Editor’s note: A version of this article appeared on Shep Hyken’s blog and is republished here with permission.

Someone in your organization irritated your customer. The customer left angry or upset. Perhaps the customer was less than friendly or difficult. Maybe the customer was too demanding or had unrealistic expectations. Whatever the reason, it doesn’t matter. The customer left unhappy.

Someone might say, “Well, it was just one customer.” But that way of thinking is so last century!

An Angry Customer Has a Posse

First, do you really want to lose a customer — and is one lost customer even acceptable? But it hardly ever turns out that way. It used to be, depending on what statistics you looked at, that the average unhappy customer might tell eight to twelve people about the negative experience.

With Twitter, Facebook and other social media sites, the customer’s voice is louder than ever.

Now, maybe you can afford to lose one customer, although I’ll argue that you really shouldn’t think that way. But, are you willing to part with the eight or more customers that may stop doing business with you because of that one customer’s amplified message of dissatisfaction?

I don’t think so.

The Sting of Unforeseen Consequences

In 2000, TripAdvisor began serving up travel-related content and reviews online. Not that many years later — in 2004 — Yelp was born. These were early forms of social media. In the past three to five years, the concept of socializing reviews of companies, and their products and services, has become common. Which leads us to the concept of unintended consequences.

The stats on the effects of complaining customers, which I mentioned earlier, are no longer valid. With Twitter, Facebook and other social media sites, the customer’s voice is louder than ever. Increasingly, customers turn to the social channels to broadcast their likes and, unfortunately, their dislikes to their online connections. Ultimately, that could be millions of people. The unintended consequence of not managing your customer’s experience can turn into much more than one — or even a few — lost customers.

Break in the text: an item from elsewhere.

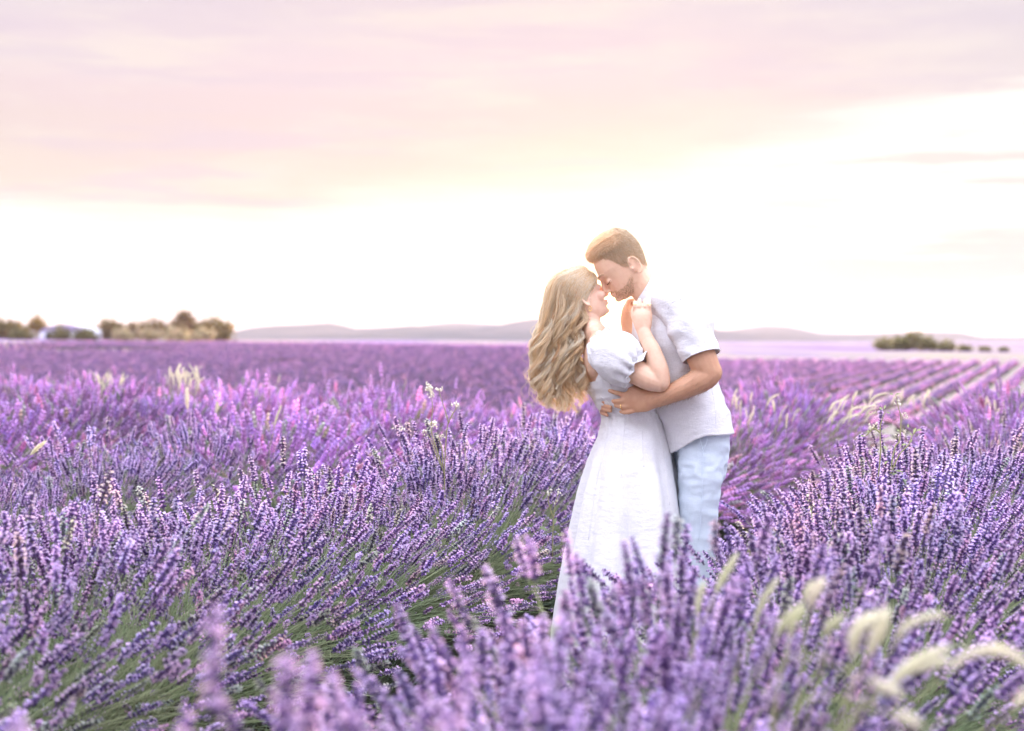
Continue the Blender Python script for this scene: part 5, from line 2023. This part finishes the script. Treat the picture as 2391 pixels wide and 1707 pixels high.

Consider this a wake-up call to manage each and every customer as if they will review your business publicly. One simple technique is to ask yourself one of my favorite questions, which ties into building repeat business:

Is the interaction that I’m having with the customer right now good enough get the customer to come back and do business with us the next time they need what we do or sell?

If the answer is “Yes!”, then you don’t have to worry about negative unintended consequences.